• **STATED GOAL**: Sift the material for lines containing "extends", and return them.

• **DATA SECTION**:

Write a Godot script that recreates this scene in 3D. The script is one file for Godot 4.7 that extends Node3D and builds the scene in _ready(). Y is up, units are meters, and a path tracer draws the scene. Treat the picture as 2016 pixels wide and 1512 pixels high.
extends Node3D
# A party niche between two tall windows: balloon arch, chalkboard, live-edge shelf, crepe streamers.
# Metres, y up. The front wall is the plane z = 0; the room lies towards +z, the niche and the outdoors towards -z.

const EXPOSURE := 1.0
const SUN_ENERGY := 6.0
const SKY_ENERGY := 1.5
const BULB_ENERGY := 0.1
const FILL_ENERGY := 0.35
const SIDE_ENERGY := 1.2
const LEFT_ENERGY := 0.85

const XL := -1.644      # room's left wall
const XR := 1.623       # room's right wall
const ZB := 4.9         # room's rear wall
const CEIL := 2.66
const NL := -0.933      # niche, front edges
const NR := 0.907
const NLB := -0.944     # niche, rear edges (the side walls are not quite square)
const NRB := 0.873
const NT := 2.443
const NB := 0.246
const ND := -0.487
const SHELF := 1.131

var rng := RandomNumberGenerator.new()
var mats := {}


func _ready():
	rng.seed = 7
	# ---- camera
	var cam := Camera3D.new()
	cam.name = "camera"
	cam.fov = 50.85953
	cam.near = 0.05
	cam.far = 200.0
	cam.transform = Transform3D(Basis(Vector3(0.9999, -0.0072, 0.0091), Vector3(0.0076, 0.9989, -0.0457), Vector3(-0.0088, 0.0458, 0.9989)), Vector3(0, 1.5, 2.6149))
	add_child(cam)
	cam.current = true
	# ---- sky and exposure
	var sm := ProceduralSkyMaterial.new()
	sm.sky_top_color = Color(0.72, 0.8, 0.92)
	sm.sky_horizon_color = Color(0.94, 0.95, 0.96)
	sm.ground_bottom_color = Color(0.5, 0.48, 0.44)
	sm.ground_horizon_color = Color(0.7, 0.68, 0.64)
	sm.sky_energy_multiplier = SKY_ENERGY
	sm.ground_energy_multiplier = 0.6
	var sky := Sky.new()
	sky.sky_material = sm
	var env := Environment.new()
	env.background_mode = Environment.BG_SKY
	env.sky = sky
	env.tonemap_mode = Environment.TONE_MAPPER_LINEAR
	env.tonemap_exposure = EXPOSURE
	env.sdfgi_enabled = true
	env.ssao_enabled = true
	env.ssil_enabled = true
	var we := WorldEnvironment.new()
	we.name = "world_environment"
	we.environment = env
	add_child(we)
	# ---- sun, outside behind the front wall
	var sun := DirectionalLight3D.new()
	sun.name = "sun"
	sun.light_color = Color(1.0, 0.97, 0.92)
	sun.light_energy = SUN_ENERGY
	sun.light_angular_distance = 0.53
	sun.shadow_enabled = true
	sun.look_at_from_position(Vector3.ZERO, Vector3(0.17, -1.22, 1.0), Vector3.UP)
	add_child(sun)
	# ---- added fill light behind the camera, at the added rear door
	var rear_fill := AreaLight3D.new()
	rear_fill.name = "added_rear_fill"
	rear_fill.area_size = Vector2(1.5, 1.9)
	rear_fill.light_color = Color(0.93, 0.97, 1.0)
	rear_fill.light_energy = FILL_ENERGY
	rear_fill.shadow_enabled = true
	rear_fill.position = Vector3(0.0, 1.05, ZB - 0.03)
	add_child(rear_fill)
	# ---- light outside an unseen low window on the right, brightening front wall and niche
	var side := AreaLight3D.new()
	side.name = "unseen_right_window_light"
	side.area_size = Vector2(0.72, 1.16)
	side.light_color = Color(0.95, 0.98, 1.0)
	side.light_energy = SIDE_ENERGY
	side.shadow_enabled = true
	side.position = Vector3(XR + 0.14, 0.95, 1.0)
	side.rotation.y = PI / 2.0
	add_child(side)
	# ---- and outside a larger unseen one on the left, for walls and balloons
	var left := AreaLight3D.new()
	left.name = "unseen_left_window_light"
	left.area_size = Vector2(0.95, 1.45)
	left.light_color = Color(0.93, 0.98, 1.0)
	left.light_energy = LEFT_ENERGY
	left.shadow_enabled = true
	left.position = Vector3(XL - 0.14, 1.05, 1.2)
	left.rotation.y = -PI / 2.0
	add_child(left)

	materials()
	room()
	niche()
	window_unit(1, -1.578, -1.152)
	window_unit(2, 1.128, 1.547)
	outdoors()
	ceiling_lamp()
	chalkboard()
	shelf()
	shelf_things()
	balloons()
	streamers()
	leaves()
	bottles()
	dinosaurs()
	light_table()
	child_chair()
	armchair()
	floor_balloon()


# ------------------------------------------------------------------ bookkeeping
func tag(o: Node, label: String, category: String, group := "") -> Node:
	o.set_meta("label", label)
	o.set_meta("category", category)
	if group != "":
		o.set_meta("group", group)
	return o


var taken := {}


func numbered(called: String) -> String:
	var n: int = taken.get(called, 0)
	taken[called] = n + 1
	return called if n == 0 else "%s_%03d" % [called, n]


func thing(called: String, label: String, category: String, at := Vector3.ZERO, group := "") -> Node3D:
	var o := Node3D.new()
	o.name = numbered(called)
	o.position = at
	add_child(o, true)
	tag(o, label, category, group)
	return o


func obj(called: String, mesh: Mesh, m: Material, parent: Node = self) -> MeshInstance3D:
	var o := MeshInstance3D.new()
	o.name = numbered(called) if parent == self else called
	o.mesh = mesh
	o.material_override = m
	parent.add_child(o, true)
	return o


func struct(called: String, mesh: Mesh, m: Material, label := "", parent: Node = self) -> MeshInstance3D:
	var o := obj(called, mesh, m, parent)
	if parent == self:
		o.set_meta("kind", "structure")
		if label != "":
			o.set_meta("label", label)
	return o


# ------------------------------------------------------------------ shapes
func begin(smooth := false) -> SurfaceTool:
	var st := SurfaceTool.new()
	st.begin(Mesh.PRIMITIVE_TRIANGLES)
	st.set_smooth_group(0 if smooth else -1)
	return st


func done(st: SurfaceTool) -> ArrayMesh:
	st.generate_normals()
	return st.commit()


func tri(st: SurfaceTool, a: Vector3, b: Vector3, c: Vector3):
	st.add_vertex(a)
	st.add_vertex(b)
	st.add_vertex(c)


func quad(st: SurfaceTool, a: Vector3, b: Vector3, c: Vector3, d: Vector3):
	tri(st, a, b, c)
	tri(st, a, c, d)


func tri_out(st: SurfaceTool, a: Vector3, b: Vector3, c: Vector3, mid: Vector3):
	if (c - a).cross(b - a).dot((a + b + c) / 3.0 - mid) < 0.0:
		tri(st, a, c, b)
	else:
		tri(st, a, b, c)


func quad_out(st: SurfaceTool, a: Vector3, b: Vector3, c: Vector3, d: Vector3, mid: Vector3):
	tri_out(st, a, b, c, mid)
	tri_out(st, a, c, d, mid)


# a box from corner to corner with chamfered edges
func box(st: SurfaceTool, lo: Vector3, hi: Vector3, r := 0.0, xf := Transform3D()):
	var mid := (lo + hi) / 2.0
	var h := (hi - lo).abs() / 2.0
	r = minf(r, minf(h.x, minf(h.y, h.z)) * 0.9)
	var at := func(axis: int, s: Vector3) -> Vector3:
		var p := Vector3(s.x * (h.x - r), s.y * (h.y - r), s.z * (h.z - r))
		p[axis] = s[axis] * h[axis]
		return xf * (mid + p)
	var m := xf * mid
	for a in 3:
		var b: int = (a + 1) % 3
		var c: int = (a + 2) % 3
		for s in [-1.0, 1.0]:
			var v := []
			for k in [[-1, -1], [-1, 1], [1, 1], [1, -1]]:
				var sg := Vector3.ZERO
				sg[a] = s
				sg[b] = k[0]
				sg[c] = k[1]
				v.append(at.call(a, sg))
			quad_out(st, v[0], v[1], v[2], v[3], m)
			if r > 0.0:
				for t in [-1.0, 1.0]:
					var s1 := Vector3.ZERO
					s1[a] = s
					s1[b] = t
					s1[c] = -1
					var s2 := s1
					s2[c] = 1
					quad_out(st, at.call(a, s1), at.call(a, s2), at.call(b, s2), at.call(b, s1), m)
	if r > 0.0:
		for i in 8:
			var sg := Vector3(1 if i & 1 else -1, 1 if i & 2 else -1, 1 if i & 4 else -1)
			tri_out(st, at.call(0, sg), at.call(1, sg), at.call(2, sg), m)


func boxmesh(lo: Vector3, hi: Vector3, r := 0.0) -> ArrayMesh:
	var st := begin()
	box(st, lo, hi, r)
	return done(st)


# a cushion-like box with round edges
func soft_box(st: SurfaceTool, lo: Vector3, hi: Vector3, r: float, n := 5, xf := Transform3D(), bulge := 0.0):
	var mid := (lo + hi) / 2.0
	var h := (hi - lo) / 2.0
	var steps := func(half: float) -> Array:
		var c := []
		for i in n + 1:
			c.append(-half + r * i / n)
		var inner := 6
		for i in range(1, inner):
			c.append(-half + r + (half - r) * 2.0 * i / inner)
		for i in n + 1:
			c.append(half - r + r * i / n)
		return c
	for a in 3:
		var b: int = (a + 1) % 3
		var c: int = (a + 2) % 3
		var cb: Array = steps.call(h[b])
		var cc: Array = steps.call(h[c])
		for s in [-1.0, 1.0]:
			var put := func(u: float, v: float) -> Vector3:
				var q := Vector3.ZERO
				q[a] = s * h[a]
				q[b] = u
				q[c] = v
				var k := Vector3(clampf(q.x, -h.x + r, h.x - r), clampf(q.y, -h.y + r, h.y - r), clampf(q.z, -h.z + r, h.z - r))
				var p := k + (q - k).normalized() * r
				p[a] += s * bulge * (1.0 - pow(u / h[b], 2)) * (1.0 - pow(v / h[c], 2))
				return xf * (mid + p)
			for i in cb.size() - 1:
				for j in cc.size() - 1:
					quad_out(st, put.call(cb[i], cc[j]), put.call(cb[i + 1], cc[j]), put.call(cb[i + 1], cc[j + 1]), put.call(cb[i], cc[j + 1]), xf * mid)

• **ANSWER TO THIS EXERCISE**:
Write a Godot script that recreates this scene in 3D. The script is one file for Godot 4.7 that extends Node3D and builds the scene in _ready(). Y is up, units are meters, and a path tracer draws the scene. Treat the picture as 2016 pixels wide and 1512 pixels high.
extends Node3D